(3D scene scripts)
<<<<
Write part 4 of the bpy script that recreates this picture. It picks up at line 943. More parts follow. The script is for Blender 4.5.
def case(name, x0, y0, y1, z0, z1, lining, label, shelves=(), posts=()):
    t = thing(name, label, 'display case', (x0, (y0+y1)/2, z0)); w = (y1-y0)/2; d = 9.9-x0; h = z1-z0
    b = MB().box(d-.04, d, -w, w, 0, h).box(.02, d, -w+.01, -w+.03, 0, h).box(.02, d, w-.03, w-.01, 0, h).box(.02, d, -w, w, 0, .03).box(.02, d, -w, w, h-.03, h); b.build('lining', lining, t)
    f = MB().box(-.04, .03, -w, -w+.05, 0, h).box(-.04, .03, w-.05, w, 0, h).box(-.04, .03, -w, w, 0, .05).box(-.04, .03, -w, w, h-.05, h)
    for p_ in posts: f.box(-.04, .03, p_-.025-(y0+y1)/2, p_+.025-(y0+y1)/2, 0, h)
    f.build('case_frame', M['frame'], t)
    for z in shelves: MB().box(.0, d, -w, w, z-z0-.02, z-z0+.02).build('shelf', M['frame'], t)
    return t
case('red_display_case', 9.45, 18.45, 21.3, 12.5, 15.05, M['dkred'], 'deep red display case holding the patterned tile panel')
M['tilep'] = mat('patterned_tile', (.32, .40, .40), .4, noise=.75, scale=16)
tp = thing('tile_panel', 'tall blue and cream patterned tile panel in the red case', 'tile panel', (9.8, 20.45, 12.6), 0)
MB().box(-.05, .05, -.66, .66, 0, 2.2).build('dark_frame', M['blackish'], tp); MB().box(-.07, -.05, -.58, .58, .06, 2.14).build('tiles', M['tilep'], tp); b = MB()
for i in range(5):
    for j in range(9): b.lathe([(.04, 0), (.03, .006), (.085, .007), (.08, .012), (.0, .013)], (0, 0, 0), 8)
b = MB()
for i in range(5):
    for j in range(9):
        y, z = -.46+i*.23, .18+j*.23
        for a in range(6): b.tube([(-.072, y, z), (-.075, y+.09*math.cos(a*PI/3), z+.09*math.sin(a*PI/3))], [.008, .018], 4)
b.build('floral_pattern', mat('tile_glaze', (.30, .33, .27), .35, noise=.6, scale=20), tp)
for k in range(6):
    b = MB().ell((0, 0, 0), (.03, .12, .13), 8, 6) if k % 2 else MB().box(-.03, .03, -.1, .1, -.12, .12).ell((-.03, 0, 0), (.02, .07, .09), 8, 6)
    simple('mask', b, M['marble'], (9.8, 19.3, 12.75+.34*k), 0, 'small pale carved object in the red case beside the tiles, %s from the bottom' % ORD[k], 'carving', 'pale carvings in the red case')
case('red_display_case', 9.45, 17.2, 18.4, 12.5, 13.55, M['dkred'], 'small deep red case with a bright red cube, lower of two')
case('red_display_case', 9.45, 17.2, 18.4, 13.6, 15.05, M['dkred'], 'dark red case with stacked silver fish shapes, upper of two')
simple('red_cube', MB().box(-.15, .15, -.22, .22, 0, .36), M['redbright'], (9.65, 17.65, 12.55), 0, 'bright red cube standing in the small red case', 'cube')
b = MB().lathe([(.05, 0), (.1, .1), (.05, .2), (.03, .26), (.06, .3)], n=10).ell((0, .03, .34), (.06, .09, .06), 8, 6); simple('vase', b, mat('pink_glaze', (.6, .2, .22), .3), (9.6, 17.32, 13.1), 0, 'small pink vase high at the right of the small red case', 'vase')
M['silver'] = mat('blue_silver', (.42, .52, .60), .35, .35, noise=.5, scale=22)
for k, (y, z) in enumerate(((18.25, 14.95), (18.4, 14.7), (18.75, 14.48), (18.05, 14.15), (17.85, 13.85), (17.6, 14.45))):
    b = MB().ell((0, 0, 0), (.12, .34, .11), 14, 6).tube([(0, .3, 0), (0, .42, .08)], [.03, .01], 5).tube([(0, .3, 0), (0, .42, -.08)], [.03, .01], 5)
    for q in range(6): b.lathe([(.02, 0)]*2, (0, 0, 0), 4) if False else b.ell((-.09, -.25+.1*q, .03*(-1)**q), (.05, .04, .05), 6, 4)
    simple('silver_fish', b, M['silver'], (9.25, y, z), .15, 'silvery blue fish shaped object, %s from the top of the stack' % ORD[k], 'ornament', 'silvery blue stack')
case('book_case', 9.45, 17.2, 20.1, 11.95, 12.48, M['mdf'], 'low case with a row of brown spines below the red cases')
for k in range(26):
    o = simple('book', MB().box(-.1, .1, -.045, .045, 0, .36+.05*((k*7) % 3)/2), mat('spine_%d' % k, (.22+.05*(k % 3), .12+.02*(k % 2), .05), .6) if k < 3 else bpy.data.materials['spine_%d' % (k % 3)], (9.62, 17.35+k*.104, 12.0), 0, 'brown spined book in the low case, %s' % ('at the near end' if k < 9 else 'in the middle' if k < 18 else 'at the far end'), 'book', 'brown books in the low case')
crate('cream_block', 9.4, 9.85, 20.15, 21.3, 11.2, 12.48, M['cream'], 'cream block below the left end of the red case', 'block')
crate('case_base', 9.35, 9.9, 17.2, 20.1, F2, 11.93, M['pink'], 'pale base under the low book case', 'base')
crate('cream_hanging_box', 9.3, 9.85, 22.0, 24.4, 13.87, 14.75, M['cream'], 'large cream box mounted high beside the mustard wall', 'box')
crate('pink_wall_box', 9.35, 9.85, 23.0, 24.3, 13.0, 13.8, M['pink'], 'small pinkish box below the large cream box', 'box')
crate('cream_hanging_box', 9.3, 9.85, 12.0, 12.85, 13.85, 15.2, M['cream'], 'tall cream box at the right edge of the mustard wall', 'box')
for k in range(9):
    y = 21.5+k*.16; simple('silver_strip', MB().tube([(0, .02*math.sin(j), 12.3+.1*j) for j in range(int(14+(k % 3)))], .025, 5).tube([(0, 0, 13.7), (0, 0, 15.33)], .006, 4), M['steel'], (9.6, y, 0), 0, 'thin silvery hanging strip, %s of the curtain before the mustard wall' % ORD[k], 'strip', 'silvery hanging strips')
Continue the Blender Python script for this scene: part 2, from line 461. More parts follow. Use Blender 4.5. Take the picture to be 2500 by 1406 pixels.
>>>>
WRITTEN TASK
Write out the listing once more, matching it exactly.

TASK RESPONSE
Write part 4 of the bpy script that recreates this picture. It picks up at line 943. More parts follow. The script is for Blender 4.5.
def case(name, x0, y0, y1, z0, z1, lining, label, shelves=(), posts=()):
    t = thing(name, label, 'display case', (x0, (y0+y1)/2, z0)); w = (y1-y0)/2; d = 9.9-x0; h = z1-z0
    b = MB().box(d-.04, d, -w, w, 0, h).box(.02, d, -w+.01, -w+.03, 0, h).box(.02, d, w-.03, w-.01, 0, h).box(.02, d, -w, w, 0, .03).box(.02, d, -w, w, h-.03, h); b.build('lining', lining, t)
    f = MB().box(-.04, .03, -w, -w+.05, 0, h).box(-.04, .03, w-.05, w, 0, h).box(-.04, .03, -w, w, 0, .05).box(-.04, .03, -w, w, h-.05, h)
    for p_ in posts: f.box(-.04, .03, p_-.025-(y0+y1)/2, p_+.025-(y0+y1)/2, 0, h)
    f.build('case_frame', M['frame'], t)
    for z in shelves: MB().box(.0, d, -w, w, z-z0-.02, z-z0+.02).build('shelf', M['frame'], t)
    return t
case('red_display_case', 9.45, 18.45, 21.3, 12.5, 15.05, M['dkred'], 'deep red display case holding the patterned tile panel')
M['tilep'] = mat('patterned_tile', (.32, .40, .40), .4, noise=.75, scale=16)
tp = thing('tile_panel', 'tall blue and cream patterned tile panel in the red case', 'tile panel', (9.8, 20.45, 12.6), 0)
MB().box(-.05, .05, -.66, .66, 0, 2.2).build('dark_frame', M['blackish'], tp); MB().box(-.07, -.05, -.58, .58, .06, 2.14).build('tiles', M['tilep'], tp); b = MB()
for i in range(5):
    for j in range(9): b.lathe([(.04, 0), (.03, .006), (.085, .007), (.08, .012), (.0, .013)], (0, 0, 0), 8)
b = MB()
for i in range(5):
    for j in range(9):
        y, z = -.46+i*.23, .18+j*.23
        for a in range(6): b.tube([(-.072, y, z), (-.075, y+.09*math.cos(a*PI/3), z+.09*math.sin(a*PI/3))], [.008, .018], 4)
b.build('floral_pattern', mat('tile_glaze', (.30, .33, .27), .35, noise=.6, scale=20), tp)
for k in range(6):
    b = MB().ell((0, 0, 0), (.03, .12, .13), 8, 6) if k % 2 else MB().box(-.03, .03, -.1, .1, -.12, .12).ell((-.03, 0, 0), (.02, .07, .09), 8, 6)
    simple('mask', b, M['marble'], (9.8, 19.3, 12.75+.34*k), 0, 'small pale carved object in the red case beside the tiles, %s from the bottom' % ORD[k], 'carving', 'pale carvings in the red case')
case('red_display_case', 9.45, 17.2, 18.4, 12.5, 13.55, M['dkred'], 'small deep red case with a bright red cube, lower of two')
case('red_display_case', 9.45, 17.2, 18.4, 13.6, 15.05, M['dkred'], 'dark red case with stacked silver fish shapes, upper of two')
simple('red_cube', MB().box(-.15, .15, -.22, .22, 0, .36), M['redbright'], (9.65, 17.65, 12.55), 0, 'bright red cube standing in the small red case', 'cube')
b = MB().lathe([(.05, 0), (.1, .1), (.05, .2), (.03, .26), (.06, .3)], n=10).ell((0, .03, .34), (.06, .09, .06), 8, 6); simple('vase', b, mat('pink_glaze', (.6, .2, .22), .3), (9.6, 17.32, 13.1), 0, 'small pink vase high at the right of the small red case', 'vase')
M['silver'] = mat('blue_silver', (.42, .52, .60), .35, .35, noise=.5, scale=22)
for k, (y, z) in enumerate(((18.25, 14.95), (18.4, 14.7), (18.75, 14.48), (18.05, 14.15), (17.85, 13.85), (17.6, 14.45))):
    b = MB().ell((0, 0, 0), (.12, .34, .11), 14, 6).tube([(0, .3, 0), (0, .42, .08)], [.03, .01], 5).tube([(0, .3, 0), (0, .42, -.08)], [.03, .01], 5)
    for q in range(6): b.lathe([(.02, 0)]*2, (0, 0, 0), 4) if False else b.ell((-.09, -.25+.1*q, .03*(-1)**q), (.05, .04, .05), 6, 4)
    simple('silver_fish', b, M['silver'], (9.25, y, z), .15, 'silvery blue fish shaped object, %s from the top of the stack' % ORD[k], 'ornament', 'silvery blue stack')
case('book_case', 9.45, 17.2, 20.1, 11.95, 12.48, M['mdf'], 'low case with a row of brown spines below the red cases')
for k in range(26):
    o = simple('book', MB().box(-.1, .1, -.045, .045, 0, .36+.05*((k*7) % 3)/2), mat('spine_%d' % k, (.22+.05*(k % 3), .12+.02*(k % 2), .05), .6) if k < 3 else bpy.data.materials['spine_%d' % (k % 3)], (9.62, 17.35+k*.104, 12.0), 0, 'brown spined book in the low case, %s' % ('at the near end' if k < 9 else 'in the middle' if k < 18 else 'at the far end'), 'book', 'brown books in the low case')
crate('cream_block', 9.4, 9.85, 20.15, 21.3, 11.2, 12.48, M['cream'], 'cream block below the left end of the red case', 'block')
crate('case_base', 9.35, 9.9, 17.2, 20.1, F2, 11.93, M['pink'], 'pale base under the low book case', 'base')
crate('cream_hanging_box', 9.3, 9.85, 22.0, 24.4, 13.87, 14.75, M['cream'], 'large cream box mounted high beside the mustard wall', 'box')
crate('pink_wall_box', 9.35, 9.85, 23.0, 24.3, 13.0, 13.8, M['pink'], 'small pinkish box below the large cream box', 'box')
crate('cream_hanging_box', 9.3, 9.85, 12.0, 12.85, 13.85, 15.2, M['cream'], 'tall cream box at the right edge of the mustard wall', 'box')
for k in range(9):
    y = 21.5+k*.16; simple('silver_strip', MB().tube([(0, .02*math.sin(j), 12.3+.1*j) for j in range(int(14+(k % 3)))], .025, 5).tube([(0, 0, 13.7), (0, 0, 15.33)], .006, 4), M['steel'], (9.6, y, 0), 0, 'thin silvery hanging strip, %s of the curtain before the mustard wall' % ORD[k], 'strip', 'silvery hanging strips')
Continue the Blender Python script for this scene: part 2, from line 461. More parts follow. Use Blender 4.5. Take the picture to be 2500 by 1406 pixels.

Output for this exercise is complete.